== Data extract

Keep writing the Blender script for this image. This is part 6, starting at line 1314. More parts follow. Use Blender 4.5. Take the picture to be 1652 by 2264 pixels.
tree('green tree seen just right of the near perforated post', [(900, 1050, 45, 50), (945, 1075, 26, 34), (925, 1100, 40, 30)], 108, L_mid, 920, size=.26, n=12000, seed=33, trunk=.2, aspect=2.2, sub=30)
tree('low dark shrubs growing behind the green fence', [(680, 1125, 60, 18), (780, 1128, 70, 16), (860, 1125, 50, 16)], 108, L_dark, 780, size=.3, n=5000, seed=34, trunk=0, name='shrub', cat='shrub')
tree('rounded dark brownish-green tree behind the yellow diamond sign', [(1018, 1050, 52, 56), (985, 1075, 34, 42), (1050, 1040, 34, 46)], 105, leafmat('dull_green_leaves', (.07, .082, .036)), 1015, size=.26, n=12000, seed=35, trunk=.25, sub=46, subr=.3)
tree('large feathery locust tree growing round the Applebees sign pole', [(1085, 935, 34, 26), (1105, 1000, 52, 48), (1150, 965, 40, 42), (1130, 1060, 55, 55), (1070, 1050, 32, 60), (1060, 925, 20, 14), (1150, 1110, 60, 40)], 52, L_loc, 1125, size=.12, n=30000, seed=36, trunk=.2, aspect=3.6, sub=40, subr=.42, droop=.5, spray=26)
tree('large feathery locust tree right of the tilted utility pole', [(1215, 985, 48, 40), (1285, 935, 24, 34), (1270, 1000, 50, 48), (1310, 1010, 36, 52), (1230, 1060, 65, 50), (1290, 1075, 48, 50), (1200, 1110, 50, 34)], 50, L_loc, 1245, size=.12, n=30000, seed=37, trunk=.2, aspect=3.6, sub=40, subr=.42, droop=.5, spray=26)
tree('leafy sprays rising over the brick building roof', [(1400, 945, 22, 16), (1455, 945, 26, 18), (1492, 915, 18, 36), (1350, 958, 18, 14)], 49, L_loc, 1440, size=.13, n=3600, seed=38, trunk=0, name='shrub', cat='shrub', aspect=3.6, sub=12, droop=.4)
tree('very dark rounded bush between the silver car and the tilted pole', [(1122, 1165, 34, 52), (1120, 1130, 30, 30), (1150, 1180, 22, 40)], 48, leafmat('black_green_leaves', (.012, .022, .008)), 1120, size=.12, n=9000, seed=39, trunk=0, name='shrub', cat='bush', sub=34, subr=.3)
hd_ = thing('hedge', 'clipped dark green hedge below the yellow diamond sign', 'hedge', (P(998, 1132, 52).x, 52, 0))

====

From the line holding "tree('very dark rounded" through the last line above, reproduce each line exactly and add nothing.

tree('very dark rounded bush between the silver car and the tilted pole', [(1122, 1165, 34, 52), (1120, 1130, 30, 30), (1150, 1180, 22, 40)], 48, leafmat('black_green_leaves', (.012, .022, .008)), 1120, size=.12, n=9000, seed=39, trunk=0, name='shrub', cat='bush', sub=34, subr=.3)
hd_ = thing('hedge', 'clipped dark green hedge below the yellow diamond sign', 'hedge', (P(998, 1132, 52).x, 52, 0))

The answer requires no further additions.